29 June to 25 August 2024

Quandamooka artist Megan Cope from Moreton Bay/North Stradbroke Island considers how art and culture can heal Country and Community in her multi-disciplinary art practice. Committed to the continuation of Indigenous cultural knowledge and revitalisation of Country, Cope investigates issues relating to colonial histories, environment and mapping practices through her site-specific sculptural installations, videos, paintings and prints. 

Megan Cope: Water is life brings together a selection of Cope’s recent works that weave together Indigenous and Western histories of sites to challenge our sense of time and ownership in a settler colonial state and highlight the evolving nature of living sites as psychogeographies.

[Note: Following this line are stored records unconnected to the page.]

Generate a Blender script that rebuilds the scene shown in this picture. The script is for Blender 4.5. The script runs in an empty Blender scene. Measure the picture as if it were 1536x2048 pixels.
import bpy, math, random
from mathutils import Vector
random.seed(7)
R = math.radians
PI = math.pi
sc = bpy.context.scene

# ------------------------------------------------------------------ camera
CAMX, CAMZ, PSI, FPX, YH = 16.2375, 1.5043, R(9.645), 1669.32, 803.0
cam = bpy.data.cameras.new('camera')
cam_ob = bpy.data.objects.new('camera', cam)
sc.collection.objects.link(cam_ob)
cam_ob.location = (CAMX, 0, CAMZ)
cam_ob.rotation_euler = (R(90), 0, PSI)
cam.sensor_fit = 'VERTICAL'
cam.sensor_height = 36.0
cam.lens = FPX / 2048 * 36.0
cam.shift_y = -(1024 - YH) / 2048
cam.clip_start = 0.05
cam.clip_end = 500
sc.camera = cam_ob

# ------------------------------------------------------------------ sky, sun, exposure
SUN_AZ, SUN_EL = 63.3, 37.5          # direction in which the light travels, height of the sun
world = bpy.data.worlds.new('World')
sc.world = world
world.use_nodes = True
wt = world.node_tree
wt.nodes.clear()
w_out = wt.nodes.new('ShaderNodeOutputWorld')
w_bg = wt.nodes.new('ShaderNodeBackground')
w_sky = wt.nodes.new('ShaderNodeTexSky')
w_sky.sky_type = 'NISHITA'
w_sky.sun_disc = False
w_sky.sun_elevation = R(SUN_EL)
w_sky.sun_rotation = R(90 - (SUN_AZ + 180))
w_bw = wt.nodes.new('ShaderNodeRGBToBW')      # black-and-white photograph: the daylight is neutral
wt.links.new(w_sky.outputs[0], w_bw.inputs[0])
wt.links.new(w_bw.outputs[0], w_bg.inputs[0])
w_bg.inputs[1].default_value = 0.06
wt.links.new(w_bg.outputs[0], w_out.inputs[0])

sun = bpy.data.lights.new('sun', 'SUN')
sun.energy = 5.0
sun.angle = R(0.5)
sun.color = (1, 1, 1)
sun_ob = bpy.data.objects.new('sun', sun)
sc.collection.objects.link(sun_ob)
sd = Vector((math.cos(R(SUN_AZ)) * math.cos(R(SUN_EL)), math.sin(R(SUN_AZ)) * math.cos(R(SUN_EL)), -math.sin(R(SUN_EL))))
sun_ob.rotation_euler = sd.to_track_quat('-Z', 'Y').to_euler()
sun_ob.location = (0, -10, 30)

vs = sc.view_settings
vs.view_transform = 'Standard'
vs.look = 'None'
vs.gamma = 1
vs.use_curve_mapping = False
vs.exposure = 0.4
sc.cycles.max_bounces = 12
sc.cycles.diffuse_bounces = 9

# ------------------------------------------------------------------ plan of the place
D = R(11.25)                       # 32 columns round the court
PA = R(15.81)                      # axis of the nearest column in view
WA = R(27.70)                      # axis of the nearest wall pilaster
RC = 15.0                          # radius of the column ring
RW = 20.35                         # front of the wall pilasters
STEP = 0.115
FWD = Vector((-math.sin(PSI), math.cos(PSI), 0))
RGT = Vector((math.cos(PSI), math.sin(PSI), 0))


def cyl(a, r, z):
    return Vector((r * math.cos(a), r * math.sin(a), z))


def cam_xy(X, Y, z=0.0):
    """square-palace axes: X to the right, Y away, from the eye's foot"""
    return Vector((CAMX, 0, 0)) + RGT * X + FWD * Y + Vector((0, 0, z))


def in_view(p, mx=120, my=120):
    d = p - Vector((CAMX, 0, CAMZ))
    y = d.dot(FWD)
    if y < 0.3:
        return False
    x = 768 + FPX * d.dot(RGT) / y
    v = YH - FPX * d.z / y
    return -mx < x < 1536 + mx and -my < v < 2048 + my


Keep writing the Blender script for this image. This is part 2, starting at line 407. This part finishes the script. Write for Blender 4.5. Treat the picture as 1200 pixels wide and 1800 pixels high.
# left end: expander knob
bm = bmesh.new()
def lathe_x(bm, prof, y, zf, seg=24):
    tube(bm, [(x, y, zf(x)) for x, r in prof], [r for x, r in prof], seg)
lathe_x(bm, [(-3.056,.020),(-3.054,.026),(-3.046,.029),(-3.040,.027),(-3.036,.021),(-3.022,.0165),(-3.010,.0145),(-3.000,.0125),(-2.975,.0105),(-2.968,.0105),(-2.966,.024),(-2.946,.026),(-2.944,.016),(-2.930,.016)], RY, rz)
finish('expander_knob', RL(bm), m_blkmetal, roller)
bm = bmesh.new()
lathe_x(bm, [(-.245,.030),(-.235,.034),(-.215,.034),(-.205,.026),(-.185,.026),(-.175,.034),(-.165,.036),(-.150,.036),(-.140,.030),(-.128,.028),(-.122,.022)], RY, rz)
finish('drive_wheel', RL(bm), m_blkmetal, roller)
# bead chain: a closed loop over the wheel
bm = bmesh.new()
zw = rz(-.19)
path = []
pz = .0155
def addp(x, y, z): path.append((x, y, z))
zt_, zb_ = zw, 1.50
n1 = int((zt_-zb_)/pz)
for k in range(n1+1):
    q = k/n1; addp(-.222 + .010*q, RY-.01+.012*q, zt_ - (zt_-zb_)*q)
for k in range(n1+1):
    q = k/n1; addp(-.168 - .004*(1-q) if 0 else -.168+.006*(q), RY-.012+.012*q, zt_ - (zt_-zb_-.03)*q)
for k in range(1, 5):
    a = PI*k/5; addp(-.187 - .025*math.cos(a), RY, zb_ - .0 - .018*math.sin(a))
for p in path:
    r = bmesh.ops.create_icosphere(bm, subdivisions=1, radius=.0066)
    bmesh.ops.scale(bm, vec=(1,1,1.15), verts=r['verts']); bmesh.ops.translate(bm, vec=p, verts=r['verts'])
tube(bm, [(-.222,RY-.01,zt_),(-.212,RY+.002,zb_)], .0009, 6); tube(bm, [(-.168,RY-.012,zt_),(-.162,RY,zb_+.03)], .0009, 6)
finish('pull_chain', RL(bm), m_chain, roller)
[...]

Recent major public art projects have included the monumental site-specific Kinyingarra (oyster shell) installation Whispers (2023) at the Sydney Opera House, as well as her current work in the 24th Sydney Biennale Ten thousand suns. Cope has been selected for the 2025 Hawai’i Triennial ALOHA NŌ.

Artist biography

Megan Cope is a Quandamooka woman from North Stradbroke Island in South East Queensland, who is also a member of the Aboriginal art collective proppaNOW. Her art has been exhibited extensively throughout Australia in Brisbane, Melbourne, Sydney, Canberra, Adelaide and Hobert, and internationally at Busan Biennale, South Korea (2022); Palais de Tokyo, Paris (2022); Musées de la Civilisation in Québec, Canada (2015). She has presented a number of public art commissions Including Whispers at the Sydney Opera House and IN 2017/19 she was an official war artist with the Australian War Memorial. In 2022 proppaNOW was awarded the prestigious US-based Jane Lombard Prize for Art and Politics, a biennial prize honouring an artist or group of artists who has taken great risks to advance social justice.